Note that should, in the event of Bush getting his second term, both
Democrats and Republicans will have to hold candidate nominations for the 2008
elections as Bush cannot stand for a third term.

Primaries and caucuses can be open, closed, or "modified open", which affects
who is allowed to vote in them. In a closed system, only voters registered with
a particular party may vote. In an open system, anyone may have a vote,
including people not registered with any party. However, a Republican voting in
a Democrat primary/caucus, forfeits the right to vote in the Republican
primary/caucus (ie, you may only vote once).  In some circumstances, a
person participating in an opposing party’s primary/caucus will automatically be
re-registered under that other party, which makes them think twice about
tinkering with an opposing party’s voting. In a modified open system, registered
voters are restricted to voting in their own party’s primary/caucus.
Unaffiliated people may vote in either party’s nomination process. It seems
though that some sneaky provisions automatically register unaffiliated people
with the party whose process they decide to participate in.

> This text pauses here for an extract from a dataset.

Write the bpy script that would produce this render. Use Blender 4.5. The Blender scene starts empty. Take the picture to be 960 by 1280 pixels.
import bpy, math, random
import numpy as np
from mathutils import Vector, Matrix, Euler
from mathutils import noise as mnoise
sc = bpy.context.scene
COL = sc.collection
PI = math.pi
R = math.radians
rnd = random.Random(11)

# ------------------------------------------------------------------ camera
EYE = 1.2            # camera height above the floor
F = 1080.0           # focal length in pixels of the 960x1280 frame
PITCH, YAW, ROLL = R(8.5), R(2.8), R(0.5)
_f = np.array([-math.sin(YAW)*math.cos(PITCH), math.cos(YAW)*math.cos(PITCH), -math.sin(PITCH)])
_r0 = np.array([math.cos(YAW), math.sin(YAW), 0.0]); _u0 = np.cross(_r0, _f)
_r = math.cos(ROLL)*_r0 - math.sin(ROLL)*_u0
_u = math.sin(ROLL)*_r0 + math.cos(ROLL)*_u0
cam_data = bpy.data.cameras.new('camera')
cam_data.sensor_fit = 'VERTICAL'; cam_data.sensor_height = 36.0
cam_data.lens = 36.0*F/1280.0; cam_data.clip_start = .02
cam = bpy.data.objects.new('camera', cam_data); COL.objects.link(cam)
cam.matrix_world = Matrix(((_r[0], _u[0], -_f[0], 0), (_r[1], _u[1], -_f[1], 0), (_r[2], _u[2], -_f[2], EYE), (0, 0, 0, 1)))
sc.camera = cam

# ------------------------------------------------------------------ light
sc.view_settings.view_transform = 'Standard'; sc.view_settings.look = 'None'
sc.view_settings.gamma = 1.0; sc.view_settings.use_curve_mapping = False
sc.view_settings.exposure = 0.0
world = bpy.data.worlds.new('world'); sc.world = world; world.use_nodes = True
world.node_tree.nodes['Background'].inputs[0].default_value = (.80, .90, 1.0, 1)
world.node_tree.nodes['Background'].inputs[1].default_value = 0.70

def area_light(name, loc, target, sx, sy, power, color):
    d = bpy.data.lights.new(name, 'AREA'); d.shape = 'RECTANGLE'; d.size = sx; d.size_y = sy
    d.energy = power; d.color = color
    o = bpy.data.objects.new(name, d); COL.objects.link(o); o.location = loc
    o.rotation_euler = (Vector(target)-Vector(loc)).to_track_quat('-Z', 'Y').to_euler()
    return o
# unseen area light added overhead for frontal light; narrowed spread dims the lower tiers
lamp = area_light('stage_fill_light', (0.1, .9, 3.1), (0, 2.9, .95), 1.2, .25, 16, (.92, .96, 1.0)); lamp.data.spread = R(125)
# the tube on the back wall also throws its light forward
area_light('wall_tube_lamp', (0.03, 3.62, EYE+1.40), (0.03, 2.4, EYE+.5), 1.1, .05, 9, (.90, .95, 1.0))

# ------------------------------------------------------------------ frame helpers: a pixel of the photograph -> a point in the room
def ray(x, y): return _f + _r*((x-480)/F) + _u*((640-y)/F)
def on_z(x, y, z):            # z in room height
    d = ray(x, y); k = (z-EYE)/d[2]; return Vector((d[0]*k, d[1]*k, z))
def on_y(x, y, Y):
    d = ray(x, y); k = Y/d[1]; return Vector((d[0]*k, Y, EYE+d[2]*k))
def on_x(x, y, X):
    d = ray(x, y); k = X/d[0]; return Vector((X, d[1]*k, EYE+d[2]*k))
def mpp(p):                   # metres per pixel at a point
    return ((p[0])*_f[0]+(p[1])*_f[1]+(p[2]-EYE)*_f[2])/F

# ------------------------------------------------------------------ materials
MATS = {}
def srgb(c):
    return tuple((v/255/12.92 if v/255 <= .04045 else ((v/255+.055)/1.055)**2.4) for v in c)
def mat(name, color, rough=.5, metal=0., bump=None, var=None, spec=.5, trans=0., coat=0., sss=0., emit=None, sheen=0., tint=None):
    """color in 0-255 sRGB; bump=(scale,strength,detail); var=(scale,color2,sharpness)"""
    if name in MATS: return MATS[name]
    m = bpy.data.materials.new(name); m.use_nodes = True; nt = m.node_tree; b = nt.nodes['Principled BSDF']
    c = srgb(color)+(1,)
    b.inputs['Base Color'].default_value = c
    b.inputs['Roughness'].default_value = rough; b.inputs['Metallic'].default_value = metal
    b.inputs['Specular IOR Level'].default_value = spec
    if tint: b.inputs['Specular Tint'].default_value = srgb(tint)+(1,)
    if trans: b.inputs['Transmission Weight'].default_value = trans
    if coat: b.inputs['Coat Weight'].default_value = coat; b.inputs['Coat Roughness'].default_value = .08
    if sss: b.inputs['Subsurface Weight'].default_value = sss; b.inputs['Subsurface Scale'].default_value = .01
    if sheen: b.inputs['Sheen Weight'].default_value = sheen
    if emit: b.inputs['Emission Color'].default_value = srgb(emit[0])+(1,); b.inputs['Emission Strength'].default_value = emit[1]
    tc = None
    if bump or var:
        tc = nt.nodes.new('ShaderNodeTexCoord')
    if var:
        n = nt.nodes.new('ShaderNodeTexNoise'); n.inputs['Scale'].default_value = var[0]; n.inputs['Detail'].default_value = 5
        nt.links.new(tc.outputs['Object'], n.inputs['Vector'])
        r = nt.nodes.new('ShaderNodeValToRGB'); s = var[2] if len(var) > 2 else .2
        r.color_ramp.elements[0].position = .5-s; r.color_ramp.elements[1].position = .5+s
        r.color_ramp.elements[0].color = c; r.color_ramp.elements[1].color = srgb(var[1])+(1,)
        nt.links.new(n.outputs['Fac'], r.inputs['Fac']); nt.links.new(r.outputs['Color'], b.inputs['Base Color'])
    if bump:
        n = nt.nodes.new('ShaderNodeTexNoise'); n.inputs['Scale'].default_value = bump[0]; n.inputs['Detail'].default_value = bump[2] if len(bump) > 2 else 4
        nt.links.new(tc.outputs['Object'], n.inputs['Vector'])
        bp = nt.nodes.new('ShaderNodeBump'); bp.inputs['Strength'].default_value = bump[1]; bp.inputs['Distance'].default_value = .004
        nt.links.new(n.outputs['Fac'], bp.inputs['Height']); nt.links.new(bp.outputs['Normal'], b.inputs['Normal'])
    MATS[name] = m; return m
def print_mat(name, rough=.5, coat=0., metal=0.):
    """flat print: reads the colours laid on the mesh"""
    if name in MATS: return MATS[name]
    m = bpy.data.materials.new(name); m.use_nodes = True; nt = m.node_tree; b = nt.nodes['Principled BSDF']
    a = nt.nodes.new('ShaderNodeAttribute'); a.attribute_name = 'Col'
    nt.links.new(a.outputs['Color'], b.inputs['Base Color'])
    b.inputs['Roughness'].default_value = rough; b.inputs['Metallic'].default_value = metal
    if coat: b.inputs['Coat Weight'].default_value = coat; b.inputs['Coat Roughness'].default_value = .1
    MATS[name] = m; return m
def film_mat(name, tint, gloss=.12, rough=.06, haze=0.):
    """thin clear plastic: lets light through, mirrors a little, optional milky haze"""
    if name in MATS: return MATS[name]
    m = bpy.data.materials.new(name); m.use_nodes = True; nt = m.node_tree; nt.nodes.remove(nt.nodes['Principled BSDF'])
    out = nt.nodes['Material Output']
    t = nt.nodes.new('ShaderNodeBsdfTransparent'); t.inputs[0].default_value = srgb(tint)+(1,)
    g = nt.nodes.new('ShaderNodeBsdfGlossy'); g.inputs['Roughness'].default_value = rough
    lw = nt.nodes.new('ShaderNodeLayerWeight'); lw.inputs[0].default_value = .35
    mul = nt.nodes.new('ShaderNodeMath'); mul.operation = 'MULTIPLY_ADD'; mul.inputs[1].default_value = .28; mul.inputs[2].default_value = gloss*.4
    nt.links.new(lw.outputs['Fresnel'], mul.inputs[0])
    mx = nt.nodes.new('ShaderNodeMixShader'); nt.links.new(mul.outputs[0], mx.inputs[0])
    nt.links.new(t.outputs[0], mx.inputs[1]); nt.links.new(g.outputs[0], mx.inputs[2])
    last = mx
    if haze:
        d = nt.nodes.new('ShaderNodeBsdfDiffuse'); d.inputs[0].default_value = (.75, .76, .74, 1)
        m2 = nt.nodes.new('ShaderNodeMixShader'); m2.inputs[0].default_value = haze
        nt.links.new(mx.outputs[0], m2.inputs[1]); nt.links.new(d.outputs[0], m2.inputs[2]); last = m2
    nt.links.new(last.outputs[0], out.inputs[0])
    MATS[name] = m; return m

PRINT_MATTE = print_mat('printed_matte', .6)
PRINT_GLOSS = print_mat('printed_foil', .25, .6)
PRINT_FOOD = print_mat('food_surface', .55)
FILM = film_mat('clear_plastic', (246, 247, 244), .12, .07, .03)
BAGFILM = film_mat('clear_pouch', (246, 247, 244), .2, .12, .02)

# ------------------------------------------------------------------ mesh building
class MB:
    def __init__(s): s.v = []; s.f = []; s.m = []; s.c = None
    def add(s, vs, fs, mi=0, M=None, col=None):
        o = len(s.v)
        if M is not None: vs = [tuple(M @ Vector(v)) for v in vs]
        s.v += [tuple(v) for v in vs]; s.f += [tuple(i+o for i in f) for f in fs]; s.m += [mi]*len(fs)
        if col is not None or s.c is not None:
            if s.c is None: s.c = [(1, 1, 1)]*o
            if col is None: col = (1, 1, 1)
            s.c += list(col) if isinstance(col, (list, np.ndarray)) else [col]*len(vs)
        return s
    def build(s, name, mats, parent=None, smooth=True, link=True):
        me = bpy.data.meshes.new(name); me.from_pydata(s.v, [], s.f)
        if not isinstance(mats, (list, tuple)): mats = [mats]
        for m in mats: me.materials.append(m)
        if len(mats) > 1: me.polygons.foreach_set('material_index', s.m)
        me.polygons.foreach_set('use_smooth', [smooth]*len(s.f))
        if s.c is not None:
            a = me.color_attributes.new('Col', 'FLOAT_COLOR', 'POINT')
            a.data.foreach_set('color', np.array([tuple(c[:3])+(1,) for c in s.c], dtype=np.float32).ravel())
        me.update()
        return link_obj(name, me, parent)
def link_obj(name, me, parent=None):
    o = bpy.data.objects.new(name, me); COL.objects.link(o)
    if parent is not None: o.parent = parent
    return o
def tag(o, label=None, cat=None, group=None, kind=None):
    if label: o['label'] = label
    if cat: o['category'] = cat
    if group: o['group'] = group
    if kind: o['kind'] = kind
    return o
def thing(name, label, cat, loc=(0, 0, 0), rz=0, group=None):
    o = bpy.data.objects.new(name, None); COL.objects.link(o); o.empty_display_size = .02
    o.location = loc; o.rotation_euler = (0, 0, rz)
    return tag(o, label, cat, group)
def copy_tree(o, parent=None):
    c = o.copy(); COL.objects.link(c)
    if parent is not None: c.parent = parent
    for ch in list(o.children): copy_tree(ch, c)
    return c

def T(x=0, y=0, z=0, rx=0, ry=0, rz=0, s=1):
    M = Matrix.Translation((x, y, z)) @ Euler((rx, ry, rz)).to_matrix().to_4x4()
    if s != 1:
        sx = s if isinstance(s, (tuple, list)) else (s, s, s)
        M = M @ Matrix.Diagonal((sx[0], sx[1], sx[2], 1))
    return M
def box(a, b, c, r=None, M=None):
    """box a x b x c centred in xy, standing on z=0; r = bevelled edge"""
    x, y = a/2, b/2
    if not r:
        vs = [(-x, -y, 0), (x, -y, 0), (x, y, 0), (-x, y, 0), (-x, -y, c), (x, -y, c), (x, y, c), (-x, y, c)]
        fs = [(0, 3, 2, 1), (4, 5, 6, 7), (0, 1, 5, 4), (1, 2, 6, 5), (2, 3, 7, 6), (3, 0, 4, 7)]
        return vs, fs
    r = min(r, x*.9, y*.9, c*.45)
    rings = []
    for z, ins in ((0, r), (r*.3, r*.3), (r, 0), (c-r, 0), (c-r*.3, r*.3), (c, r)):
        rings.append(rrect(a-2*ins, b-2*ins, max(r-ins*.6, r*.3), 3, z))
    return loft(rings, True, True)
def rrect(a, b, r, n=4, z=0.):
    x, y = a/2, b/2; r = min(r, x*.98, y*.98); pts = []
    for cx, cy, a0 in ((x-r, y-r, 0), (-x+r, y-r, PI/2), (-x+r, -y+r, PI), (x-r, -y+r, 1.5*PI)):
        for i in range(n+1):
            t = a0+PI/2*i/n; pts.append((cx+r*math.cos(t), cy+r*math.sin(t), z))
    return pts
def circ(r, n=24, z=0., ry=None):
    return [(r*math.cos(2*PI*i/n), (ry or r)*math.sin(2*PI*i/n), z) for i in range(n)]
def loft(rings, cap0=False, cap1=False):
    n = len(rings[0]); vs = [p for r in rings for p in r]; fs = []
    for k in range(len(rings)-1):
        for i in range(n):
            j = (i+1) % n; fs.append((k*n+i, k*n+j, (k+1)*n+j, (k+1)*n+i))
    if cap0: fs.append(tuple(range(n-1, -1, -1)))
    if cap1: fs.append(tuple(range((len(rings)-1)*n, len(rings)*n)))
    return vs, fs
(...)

All this means that candidates have to extensively campaign in each state (which
is both financially and physically taxing). In turn, a nation may get to know a
previously obscure candidate quite well. Howard Dean, once considered the
forerunner for the Democrats lost Iowa in one of the first caucuses held. His
popularity further declined after making a wildly emphatic speech where he
claimed he was going to "take back the Whitehouse" before sealing his place in
Internet techno remix history
with a deranged screech of "Yeeeeeaah!"

John "who the hell is he?" Kerry has since taken over as a more viable choice for nomination as a Presidential candidate and media coverage on the man has multiplied. The national convention should be held mid-year where the whole Democrat party will finally rally behind their nominated man who will fight against Dubya for the Presidency.